Nadav Katan, a resident of the northern Israeli city of Nesher whose home suffered a direct hit by an Iranian missile, described the extreme damage in an interview with Kan Reshet Bet radio.
"Nothing's left. The walls were uprooted. Whatever was made of wood looks like a match. The walls became dust. I managed to take a few things," he recounted.
He admitted that this was "the first time I entered the shelter. In the past, I wouldn't go down to the shelter unless my kids were at my apartment. So I left the kids with their mother and came home. The neighbors here yelled that there was a siren. I can't explain it, and they weren't regular shouts, even though there wasn't an explosion. Something woke me up, and I just went down to the shelter."
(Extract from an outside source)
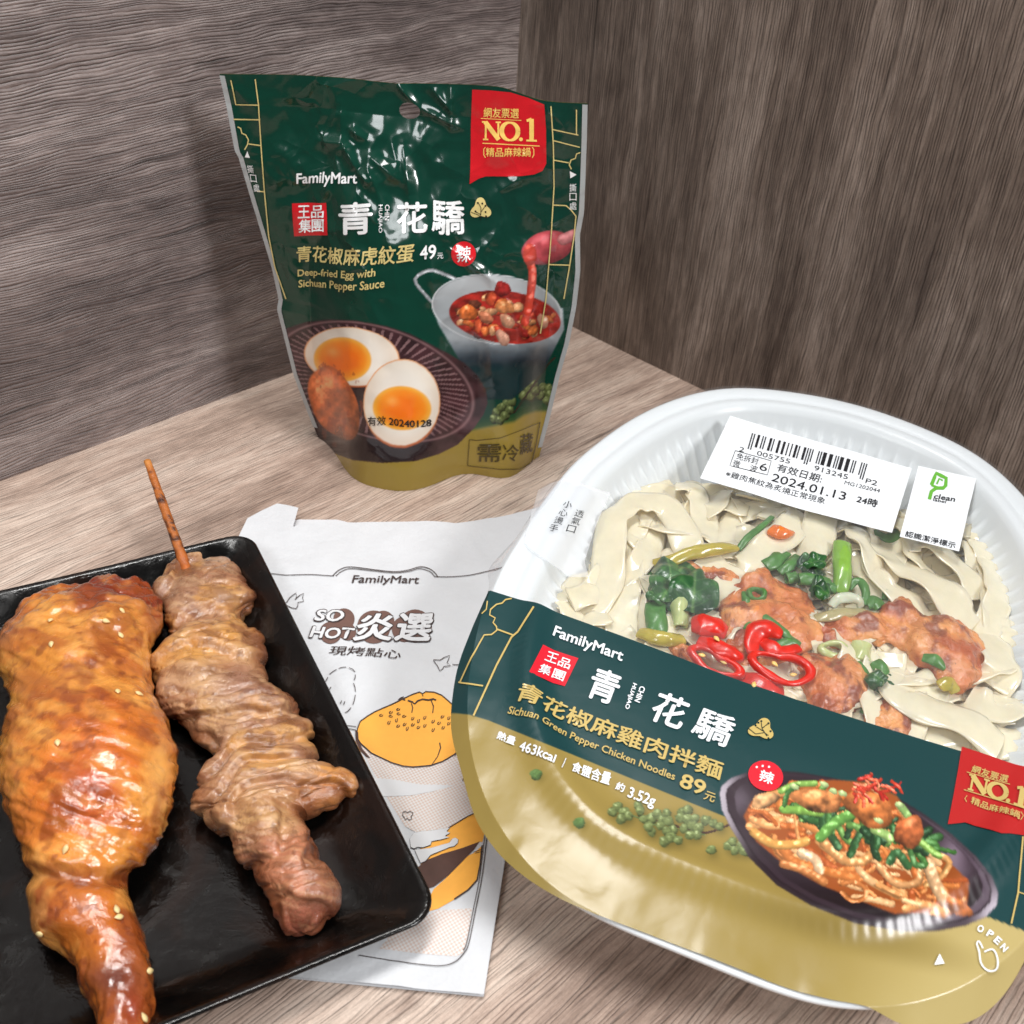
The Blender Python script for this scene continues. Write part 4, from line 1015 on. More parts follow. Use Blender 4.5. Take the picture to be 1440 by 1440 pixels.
ker = np.hanning(61); ker /= ker.sum(); RR = np.convolve(np.concatenate([RR[-30:], RR, RR[:30]]), ker, 'valid')
Rof = lambda th: np.interp(th, np.append(AG, np.pi), np.append(RR, RR[0]))
def rho(u, v): return np.hypot(u-uc, v-vc)/Rof(np.arctan2(v-vc, u-uc))
print('tray size', 2*(uc-_lf[:, 0].min()), pts[:, 1].max()-pts[:, 1].min())
OUT = np.stack([uc+RR*np.cos(AG), vc+RR*np.sin(AG)], 1)
_t = np.roll(OUT, -1, 0)-np.roll(OUT, 1, 0); _t /= np.linalg.norm(_t, axis=1)[:, None]; OUTN = np.stack([_t[:, 1], -_t[:, 0]], 1)
tray = empty('noodle_tray', Pz(1090, 1000, 0), 'white octagonal plastic tray of noodles sealed under a clear and green film lid', 'noodle tray')
m_tray = plain('white_plastic', rgb(232, 237, 240), .32, .45, .0, 20, sss=.1, sss_r=(.003, .003, .003))
prof = [(.0085, -.0022), (.0004, -.0022), (0., -.0012), (.0002, -.0003), (.0012, 0.), (.0052, 0.), (.0062, -.0007), (.0074, -.0009), (.0086, -.0007), (.0096, 0.), (.0125, 0.), (.0140, -.0006), (.0160, -.003), (.0175, -.006)]
V = []
def ring_w(ins, h):
    uv = OUT-OUTN*(ins[:, None] if not np.isscalar(ins) else ins); return SF.S(uv, 0)+h*LN
base_r = ring_w(.040, 0.); base_r[:, 2] = .0004
bo = ring_w(.0085, -.0022)
for f in (1., .8, .4): V.append(base_r*f+bo*(1-f))
for ins, h in prof: V.append(ring_w(ins, h))
top_in = ring_w(.0175, -.006); flo = ring_w(.046, 0.); flo[:, 2] = .0022
rib = np.maximum(0, np.cos(AG*110))**1.5
for f in (.06, .12, .3, .55, .8, .95, 1.):
    A = .0026*ss(.03, .12, f)*ss(1., .85, f)
    p = top_in*(1-f)+flo*f; cdir = -OUTN[:, :1]*LU-OUTN[:, 1:]*LV
    V.append(p+cdir*(A*rib)[:, None])
nr_ = len(V); F = gridfaces(nr_, NA, True); F = [f[::-1] for f in F]
V = np.vstack(V); F.append(tuple((nr_-1)*NA+i for i in range(NA))); F.append(tuple(range(NA))[::-1])
mesh('tray_body', V, F, m_tray, tray)

# lid film: rests on the rim, dips in the middle, hangs over the edge
def lid_b(u, v):
    r = rho(u, v)
    th = np.arctan2(v-vc, u-uc)
    b = .0009-.0045*(1-ss(0., .86, r))
    near = ss(.035, -.045, v)
    b = b+near*(.0034*np.exp(-((r-.83)/.045)**2)+.0015*ss(.8, .3, r))
    over = np.clip(r-1.0, 0, .12)
    b = b-over*.10
    n = fbm(np.stack([u*30, v*30, np.zeros(len(u))], 1), 2, 51)-.5
    n2 = fbm(np.stack([u*85, v*60, np.ones(len(u))], 1), 2, 57)-.5
    b = b+n*.0018*ss(1.02, .8, r)*(1-.75*near)+near*.00004*np.sin(th*230)*np.exp(-((r-.86)/.022)**2)+n2*.0003*near*ss(.25, .7, r)+n2*.0008*ss(.9, 1.02, r)
    return b
SL = Surf(a_, LU, LV, lid_b)
def film_mat(name):
    t = NT(name); t.t.nodes.remove(t.b)
    v = t.coord(); nn = t.bump(t.noise(v, 70, 3, .5, .3), .35, .0012)
    gl = t.n('ShaderNodeBsdfGlossy', {'Color': (1, 1, 1, 1), 'Roughness': .05, 'Normal': nn})
    tr = t.n('ShaderNodeBsdfTransparent', {'Color': (.955, .96, .962, 1)})
    df = t.n('ShaderNodeBsdfDiffuse', {'Color': (.9, .92, .94, 1)})
    lw = t.n('ShaderNodeLayerWeight', {'Blend': .5, 'Normal': nn}).outputs['Facing']
    m1 = t.n('ShaderNodeMixShader', {0: .035, 1: tr.outputs[0], 2: df.outputs[0]})
    m2 = t.n('ShaderNodeMixShader', {0: t.math('MULTIPLY_ADD', t.math('POWER', lw, 4.), .55, .045), 1: m1.outputs[0], 2: gl.outputs[0]})
    t.t.links.new(m2.outputs[0], t.out.inputs['Surface']); return t.m
m_film = film_mat('clear_film')
# free edge of the film all round (distance from the centre, as a share of the rim)
over = .998+.012*fbm(np.stack([np.cos(AG)*3, np.sin(AG)*3, np.zeros(NA)], 1), 2, 61)
def bumpang(px, py, amt, wd):
    global over
    q = SF.pix([(px, py)])[0]; a = math.atan2(q[1]-vc, q[0]-uc); d = (AG-a+np.pi) % (2*np.pi)-np.pi; over = over+amt*np.exp(-(d/wd)**2)
for px, py, amt, wd in ((1035, 538, .05, .07), (985, 553, .02, .06), (1395, 612, .075, .10), (1440, 650, .06, .1), (870, 600, .028, .07), (800, 650, .02, .06), (700, 790, .045, .09), (655, 930, .035, .14), (655, 1010, .03, .12), (690, 1150, .03, .2), (900, 1311, -.007, .35), (1100, 1370, -.006, .3), (1262, 1394, .02, .05), (1330, 1400, .030, .09), (1410, 1395, .040, .12)): bumpang(px, py, amt, wd)
FO = np.stack([uc+RR*over*np.cos(AG), vc+RR*over*np.sin(AG)], 1)
um, uM = FO[:, 0].min(), FO[:, 0].max()
def edge_v(u, up):
    """upper or lower crossing of the film outline at u"""
    k = FO[:, 1] > vc*0+(-.012) if up else FO[:, 1] <= (-.012)
    q = FO[k]; o = np.argsort(q[:, 0]); return np.interp(u, q[o, 0], q[o, 1])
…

He adds that he was the last resident to enter the building's shelter, and "something helped me, because I felt that something was helping me close the door. It was the blast, it was the explosion."
When he left, Katan could not process the extent of the damage. "It was a battle scene; smoke, dust everywhere, soot. You can literally see the light smearing in your eyes from the streetlights, but you're actually in a cloud of ruin. Slowly, I understood that my apartment sustained a direct hit. I look and say, 'The window that I was next to, I was lying there a moment ago in bed, and the walls were just uprooted.' Nothing remained. You walk into the apartment in the dark and rub your eyes. Whatever was wood turned into a match, and what was a wall has literally become limestone. Simply destruction."
"It's clear that if anyone was in the house, they wouldn't have survived. Apparently, some angel from above told me, 'Hello, wake up.' I don't know how to explain it," he added.